Wednesday, March 06, 2013

The Scientific Legacy of Jožef Stefan

How many scientists have a law, a constant, a dimensionless variable and a problem named for them? And go on to be hailed as a great teacher of the subject? I know one. Jožef Stefan.
In 2009 I wrote a post on a paper that discussed about the scientific deeds of Jožef Stefan. The author of that paper, Prof. John Crepeau, after reading that post, invited me to write a chapter for an e-book on Stefan that he was editing. As he had already lined up several experts by then to write on specific contributions of Stefan, I was commissioned to write the last word -- chapter -- to summarize things in a chapter titled "The Scientific Legacy of Stefan".

Yesterday, that book Jožef Stefan: His Scientific Legacy on the 175th Anniversary of His Birth got published. Here is the preface. You can purchase separate chapters; write to me for a pre-print version of mine.

Scientific contributions of Stefan include, the accurate determination of thermal conductivity of gases using the diathermometer that he invented for that purpose, the empirical proposal of what is identified as the Stefan-Boltzmann law of radiation, first theoretical analysis of phase change to determine the melt-front velocity (how fast melting/freezing takes place) that introduced what is now identified as the Stefan number (and Stefan problem), prediction of the temperature of the Sun and so on. Here are some notes on these that I used to write the chapter: 1) Stefan and the Diathermometer 2) Stefan and the T to the fourth power law and 3) Stefan and the Polar Ice Caps.

What is less known even among academics is that Stefan was a great teacher. Boltzmann was his first PhD student. Sigmund Freud was another luminary who took his courses. Both have lavished praise on Stefan's teaching skills and passionate lectures. I shall post few paragraphs of my notes on Stefan as a teacher separately.
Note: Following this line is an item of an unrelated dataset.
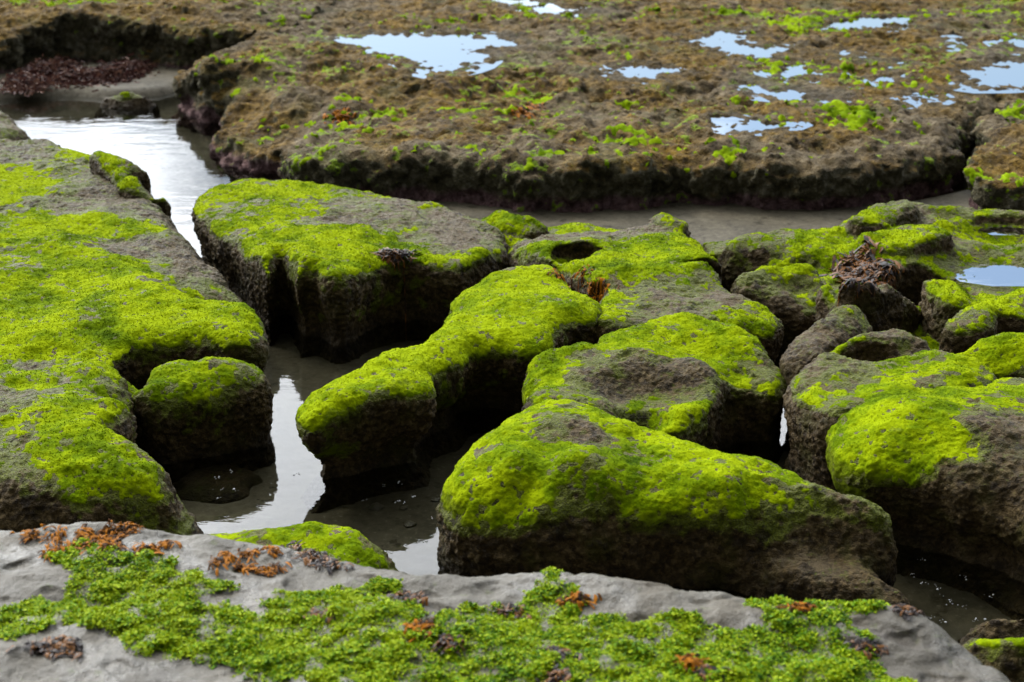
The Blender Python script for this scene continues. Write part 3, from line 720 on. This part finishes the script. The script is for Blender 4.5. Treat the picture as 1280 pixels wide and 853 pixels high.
def reef(name, label, outline, z, k, v, pools=(), pts=(), sub=1, ledge_face=None, extra=(), hum=1.0):
    s = hash_name(name)
    lb = lobe(outline, z, k, .03, 0, pts=pts, en=.06)
    lo = lb['P'][:, :2].min(0) - .3; hi = lb['P'][:, :2].max(0) + .3
    zb = -.15
    vy = v * 1.35
    xs = np.arange(lo[0], hi[0], v); ys = np.arange(lo[1], hi[1], vy); zs = np.arange(zb, lb['C'][:, 2].max() + .22, v)
    X, Y = np.meshgrid(xs, ys, indexing='ij')
    p2 = np.stack([X.ravel(), Y.ravel(), np.full(X.size, s * 1.7)], 1)
    e1 = fbm(p2 * 2.2, 3, s).reshape(X.shape); e2 = fbm(p2 * 9.0, 3, s + 3).reshape(X.shape)
    d = sdf2(X, Y, lb['P']) + .13 * e1 + .07 * e2 + k * .12
    Tt = top_of(lb, X, Y)
    h1 = fbm(p2 * 1.3, 2, s + 5).reshape(X.shape); h2 = fbm(p2 * 4.2, 3, s + 6).reshape(X.shape); h3 = fbm(p2 * 12, 2, s + 7).reshape(X.shape)
    bump = hum * (.05 * h1 + .07 * h2 + .03 * h3)
    wetg = np.zeros(X.shape); lev = np.zeros(X.shape); 
    for (po, lv) in pools:
        P = chaikin([at(a, b, lv) for a, b in po], 1)
        sel = (X > P[:, 0].min() - 1.2) & (X < P[:, 0].max() + 1.2) & (Y > P[:, 1].min() - 1.2) & (Y < P[:, 1].max() + 1.2)
        dd = np.full(X.shape, -9.0); dd[sel] = sdf2(X[sel], Y[sel], P)
        dd = dd + .26 * h2 + .20 * h3
        wetg = np.maximum(wetg, sst(dd, -.16, -.03))
        near = sst(dd, -.45, -.02)
        tgt = lv + .015 - .055 * sst(dd, -.10, .28) + np.maximum(bump, -.02) * .25 * (1 - sst(dd, -.05, .05))
        Tt = Tt * (1 - near) + tgt * near
        bump = bump * (1 - near)
    Tt = Tt + bump
    for (ex, ey, ez, r, hh) in extra:
        c = at(ex, ey, ez)
        Tt = Tt + hh * (1 - sst(np.sqrt((X - c[0]) ** 2 + (Y - c[1]) ** 2) / r, .2, 1.0))
    Z = zs[None, None, :].astype(np.float32)
    dep = (Tt[:, :, None] - Z).astype(np.float32)
    t = np.clip(dep / .25, 0, 1.3)
    off = -.05 * np.exp(-((t - .75) / .3) ** 2)
    F = smin(dep, d[:, :, None].astype(np.float32) + off.astype(np.float32), k)
    F[0], F[-1] = -1, -1; F[:, 0], F[:, -1] = -1, -1; F[:, :, 0], F[:, :, -1] = -1, -1
    V, Fc = surface_nets(F, np.array([lo[0], lo[1], zb]), np.array([v, vy, v]))
    for _ in range(sub): V, Fc = subdivide(V, Fc)
    N = vnormals(V, Fc)
    wet = 1.0
    side = 1 - sst(N[:, 2], .5, .9)
    dsp = fbm(V * 9, 3, s + 11) * (.022 + .02 * side) + fbm(V * 26, 3, s + 12) * (.022 + .008 * side) + (.5 - worley(V * 16, s + 13)) * (.012 + .02 * side)
    pw = np.zeros(len(V))
    V2 = V + N * dsp[:, None]
    root = thing(name, label, 'rock shelf', V2)
    wi = np.clip(((V[:, 0] - lo[0]) / v).astype(int), 0, len(xs) - 1); wj = np.clip(((V[:, 1] - lo[1]) / vy).astype(int), 0, len(ys) - 1)
    make_mesh('stone_body', V2, Fc, M['reef'], parent=root, attrs={'w': wetg[wi, wj]})
    BVHS.append((V2, Fc, root))
    # green tufts
    g = fbm(V * 1.2, 2, s + 21) * .42 + fbm(V * 6, 3, s + 22) * .42 + fbm(V * 24, 2, s + 23) * .40 + .10 * (N[:, 2] - .7)
    fm = g[Fc].mean(1); sel = (fm > .23) & (V[Fc].mean(1)[:, 2] > .06)
    if sel.sum() > 100:
        Fs = Fc[sel]; used, inv = np.unique(Fs.ravel(), return_inverse=True)
        N2 = vnormals(V2, Fc)[used]
        lift = -.003 + .014 * sst(g[used], .22, .4) * (1 + 1.2 * noise(V2[used] * 45, s))
        make_mesh('algae_clumps', V2[used] + N2 * lift[:, None], inv.reshape(-1, 4), M['moss_far'], parent=root, attrs={'m': .55 + .45 * sst(g[used], .22, .36)})
    return root

main_out = [(280, 128, .13), (274, 160, .08), (288, 196, .07), (330, 193, .12), (400, 199, .23), (475, 192, .24), (587, 196, .24), (700, 210, .23), (775, 200, .24), (880, 201, .24), (960, 211, .23), (1060, 209, .22), (1160, 198, .22), (1197, 172, .24), (1206, 158, .25), (1225, 148, .26), (1320, 110, .27), (1500, 100, .28), (1750, 0, .30), (1750, -120, .30), (300, -120, .32), (330, 20, .32), (300, 52, .30), (255, 66, .29), (205, 86, .24), (214, 104, .18), (285, 120, .18)]
reef('reef_shelf', 'wide brown weedy rock shelf with sky-blue pools across the back', main_out, .27, .15, .030, POOLS,
     pts=[(400, 110, .28), (700, 150, .265), (700, 60, .30), (1000, 140, .27), (1000, 60, .29), (500, 20, .32), (1100, 180, .255), (500, 170, .26), (900, 180, .26), (260, 80, .33), (300, 75, .33)],
     extra=[(330, 95, .26, .35, .05), (370, 70, .28, .5, .05), (240, 85, .3, .3, .05)])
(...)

All these achievements of Stefan were done from within the humble confines of the University in Vienna, from which he never moved out. His ground-breaking publications were done mostly in the local journal. His laboratory was practically hand-built with the modest funds the University could attract.
Often in academia one hears about how teaching and research are two separate things and a person is seldom good in both and so on. Taken to an extreme, this also rears meta-detractors like whether one's work-place is a teaching or a research institute. One forgets history of science shaped by scientists like Stefan, and be condemned by it.

P. S. If we in India were to pursue similar book projects to trace the history of Indian science, who are the persons one should write about in detail first, I wonder. A recent book I bought Ancient Indian Leaps Into Mathematics, edited by B. S. Yadav and presented as an historical account by current math academicians, is a step in that direction. Such a project could be attempted for other science and engineering domains.